• **AIM OF THE EXERCISE**:
Present the following data again exactly as it is shown.

• **DATASET CONTENT**:
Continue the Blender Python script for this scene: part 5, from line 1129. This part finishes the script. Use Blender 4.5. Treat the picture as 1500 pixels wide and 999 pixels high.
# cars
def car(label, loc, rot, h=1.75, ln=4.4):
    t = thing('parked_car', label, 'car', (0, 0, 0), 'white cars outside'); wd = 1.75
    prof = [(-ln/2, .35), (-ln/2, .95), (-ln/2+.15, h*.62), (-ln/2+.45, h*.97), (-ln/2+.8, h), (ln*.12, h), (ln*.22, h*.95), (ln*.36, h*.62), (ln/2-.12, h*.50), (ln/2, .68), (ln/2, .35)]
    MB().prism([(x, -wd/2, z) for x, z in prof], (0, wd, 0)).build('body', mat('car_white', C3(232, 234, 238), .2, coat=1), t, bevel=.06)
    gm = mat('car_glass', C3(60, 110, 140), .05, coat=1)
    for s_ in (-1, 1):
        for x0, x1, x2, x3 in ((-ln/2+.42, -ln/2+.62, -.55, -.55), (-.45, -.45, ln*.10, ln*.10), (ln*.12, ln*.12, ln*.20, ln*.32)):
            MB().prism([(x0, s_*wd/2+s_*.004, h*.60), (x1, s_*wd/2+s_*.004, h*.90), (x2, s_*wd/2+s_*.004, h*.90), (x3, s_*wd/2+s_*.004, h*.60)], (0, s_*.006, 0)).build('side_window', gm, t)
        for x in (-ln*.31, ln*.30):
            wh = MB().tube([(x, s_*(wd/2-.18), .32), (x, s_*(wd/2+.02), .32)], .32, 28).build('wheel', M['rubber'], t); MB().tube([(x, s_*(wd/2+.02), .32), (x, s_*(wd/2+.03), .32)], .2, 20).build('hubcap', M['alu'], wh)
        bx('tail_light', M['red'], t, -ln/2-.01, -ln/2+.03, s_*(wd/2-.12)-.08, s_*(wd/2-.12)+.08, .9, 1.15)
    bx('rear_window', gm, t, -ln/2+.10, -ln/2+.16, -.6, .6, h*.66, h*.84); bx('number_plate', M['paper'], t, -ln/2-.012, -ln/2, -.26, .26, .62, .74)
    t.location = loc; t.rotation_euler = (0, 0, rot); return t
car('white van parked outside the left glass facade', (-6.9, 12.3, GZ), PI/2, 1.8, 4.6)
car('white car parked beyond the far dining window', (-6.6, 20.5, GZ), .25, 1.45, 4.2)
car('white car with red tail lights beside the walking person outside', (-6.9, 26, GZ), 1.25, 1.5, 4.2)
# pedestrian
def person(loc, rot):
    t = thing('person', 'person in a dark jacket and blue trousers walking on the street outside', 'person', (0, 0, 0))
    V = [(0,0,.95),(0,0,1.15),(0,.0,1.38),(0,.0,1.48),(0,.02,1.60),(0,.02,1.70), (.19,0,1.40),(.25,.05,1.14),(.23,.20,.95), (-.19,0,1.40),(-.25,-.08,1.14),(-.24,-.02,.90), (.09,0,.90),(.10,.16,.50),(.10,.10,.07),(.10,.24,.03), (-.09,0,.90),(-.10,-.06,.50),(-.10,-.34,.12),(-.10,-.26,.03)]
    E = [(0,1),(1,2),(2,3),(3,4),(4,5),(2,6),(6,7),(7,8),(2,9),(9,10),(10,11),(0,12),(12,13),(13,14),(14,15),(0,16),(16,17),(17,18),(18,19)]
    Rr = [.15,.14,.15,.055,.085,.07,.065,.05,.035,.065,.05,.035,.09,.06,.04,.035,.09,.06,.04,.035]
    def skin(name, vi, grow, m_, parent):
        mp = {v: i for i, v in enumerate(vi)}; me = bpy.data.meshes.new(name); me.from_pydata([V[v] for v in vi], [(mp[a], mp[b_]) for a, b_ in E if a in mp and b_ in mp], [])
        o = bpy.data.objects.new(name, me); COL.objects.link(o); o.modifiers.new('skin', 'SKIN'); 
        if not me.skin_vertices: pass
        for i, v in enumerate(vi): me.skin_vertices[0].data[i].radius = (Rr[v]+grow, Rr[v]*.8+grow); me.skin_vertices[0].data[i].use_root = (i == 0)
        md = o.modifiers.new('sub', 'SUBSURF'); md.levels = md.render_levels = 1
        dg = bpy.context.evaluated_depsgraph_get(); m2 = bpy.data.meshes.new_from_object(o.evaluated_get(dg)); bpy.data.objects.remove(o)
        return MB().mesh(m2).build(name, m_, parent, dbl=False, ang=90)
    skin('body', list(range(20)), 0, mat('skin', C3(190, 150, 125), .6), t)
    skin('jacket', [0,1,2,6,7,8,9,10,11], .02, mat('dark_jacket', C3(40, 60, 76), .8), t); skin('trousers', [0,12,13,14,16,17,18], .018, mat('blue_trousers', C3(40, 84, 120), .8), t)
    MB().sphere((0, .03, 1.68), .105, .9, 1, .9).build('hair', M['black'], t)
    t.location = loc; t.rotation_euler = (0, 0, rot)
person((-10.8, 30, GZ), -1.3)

• **REPLY TO THE TASK**:
Continue the Blender Python script for this scene: part 5, from line 1129. This part finishes the script. Use Blender 4.5. Treat the picture as 1500 pixels wide and 999 pixels high.
# cars
def car(label, loc, rot, h=1.75, ln=4.4):
    t = thing('parked_car', label, 'car', (0, 0, 0), 'white cars outside'); wd = 1.75
    prof = [(-ln/2, .35), (-ln/2, .95), (-ln/2+.15, h*.62), (-ln/2+.45, h*.97), (-ln/2+.8, h), (ln*.12, h), (ln*.22, h*.95), (ln*.36, h*.62), (ln/2-.12, h*.50), (ln/2, .68), (ln/2, .35)]
    MB().prism([(x, -wd/2, z) for x, z in prof], (0, wd, 0)).build('body', mat('car_white', C3(232, 234, 238), .2, coat=1), t, bevel=.06)
    gm = mat('car_glass', C3(60, 110, 140), .05, coat=1)
    for s_ in (-1, 1):
        for x0, x1, x2, x3 in ((-ln/2+.42, -ln/2+.62, -.55, -.55), (-.45, -.45, ln*.10, ln*.10), (ln*.12, ln*.12, ln*.20, ln*.32)):
            MB().prism([(x0, s_*wd/2+s_*.004, h*.60), (x1, s_*wd/2+s_*.004, h*.90), (x2, s_*wd/2+s_*.004, h*.90), (x3, s_*wd/2+s_*.004, h*.60)], (0, s_*.006, 0)).build('side_window', gm, t)
        for x in (-ln*.31, ln*.30):
            wh = MB().tube([(x, s_*(wd/2-.18), .32), (x, s_*(wd/2+.02), .32)], .32, 28).build('wheel', M['rubber'], t); MB().tube([(x, s_*(wd/2+.02), .32), (x, s_*(wd/2+.03), .32)], .2, 20).build('hubcap', M['alu'], wh)
        bx('tail_light', M['red'], t, -ln/2-.01, -ln/2+.03, s_*(wd/2-.12)-.08, s_*(wd/2-.12)+.08, .9, 1.15)
    bx('rear_window', gm, t, -ln/2+.10, -ln/2+.16, -.6, .6, h*.66, h*.84); bx('number_plate', M['paper'], t, -ln/2-.012, -ln/2, -.26, .26, .62, .74)
    t.location = loc; t.rotation_euler = (0, 0, rot); return t
car('white van parked outside the left glass facade', (-6.9, 12.3, GZ), PI/2, 1.8, 4.6)
car('white car parked beyond the far dining window', (-6.6, 20.5, GZ), .25, 1.45, 4.2)
car('white car with red tail lights beside the walking person outside', (-6.9, 26, GZ), 1.25, 1.5, 4.2)
# pedestrian
def person(loc, rot):
    t = thing('person', 'person in a dark jacket and blue trousers walking on the street outside', 'person', (0, 0, 0))
    V = [(0,0,.95),(0,0,1.15),(0,.0,1.38),(0,.0,1.48),(0,.02,1.60),(0,.02,1.70), (.19,0,1.40),(.25,.05,1.14),(.23,.20,.95), (-.19,0,1.40),(-.25,-.08,1.14),(-.24,-.02,.90), (.09,0,.90),(.10,.16,.50),(.10,.10,.07),(.10,.24,.03), (-.09,0,.90),(-.10,-.06,.50),(-.10,-.34,.12),(-.10,-.26,.03)]
    E = [(0,1),(1,2),(2,3),(3,4),(4,5),(2,6),(6,7),(7,8),(2,9),(9,10),(10,11),(0,12),(12,13),(13,14),(14,15),(0,16),(16,17),(17,18),(18,19)]
    Rr = [.15,.14,.15,.055,.085,.07,.065,.05,.035,.065,.05,.035,.09,.06,.04,.035,.09,.06,.04,.035]
    def skin(name, vi, grow, m_, parent):
        mp = {v: i for i, v in enumerate(vi)}; me = bpy.data.meshes.new(name); me.from_pydata([V[v] for v in vi], [(mp[a], mp[b_]) for a, b_ in E if a in mp and b_ in mp], [])
        o = bpy.data.objects.new(name, me); COL.objects.link(o); o.modifiers.new('skin', 'SKIN'); 
        if not me.skin_vertices: pass
        for i, v in enumerate(vi): me.skin_vertices[0].data[i].radius = (Rr[v]+grow, Rr[v]*.8+grow); me.skin_vertices[0].data[i].use_root = (i == 0)
        md = o.modifiers.new('sub', 'SUBSURF'); md.levels = md.render_levels = 1
        dg = bpy.context.evaluated_depsgraph_get(); m2 = bpy.data.meshes.new_from_object(o.evaluated_get(dg)); bpy.data.objects.remove(o)
        return MB().mesh(m2).build(name, m_, parent, dbl=False, ang=90)
    skin('body', list(range(20)), 0, mat('skin', C3(190, 150, 125), .6), t)
    skin('jacket', [0,1,2,6,7,8,9,10,11], .02, mat('dark_jacket', C3(40, 60, 76), .8), t); skin('trousers', [0,12,13,14,16,17,18], .018, mat('blue_trousers', C3(40, 84, 120), .8), t)
    MB().sphere((0, .03, 1.68), .105, .9, 1, .9).build('hair', M['black'], t)
    t.location = loc; t.rotation_euler = (0, 0, rot)
person((-10.8, 30, GZ), -1.3)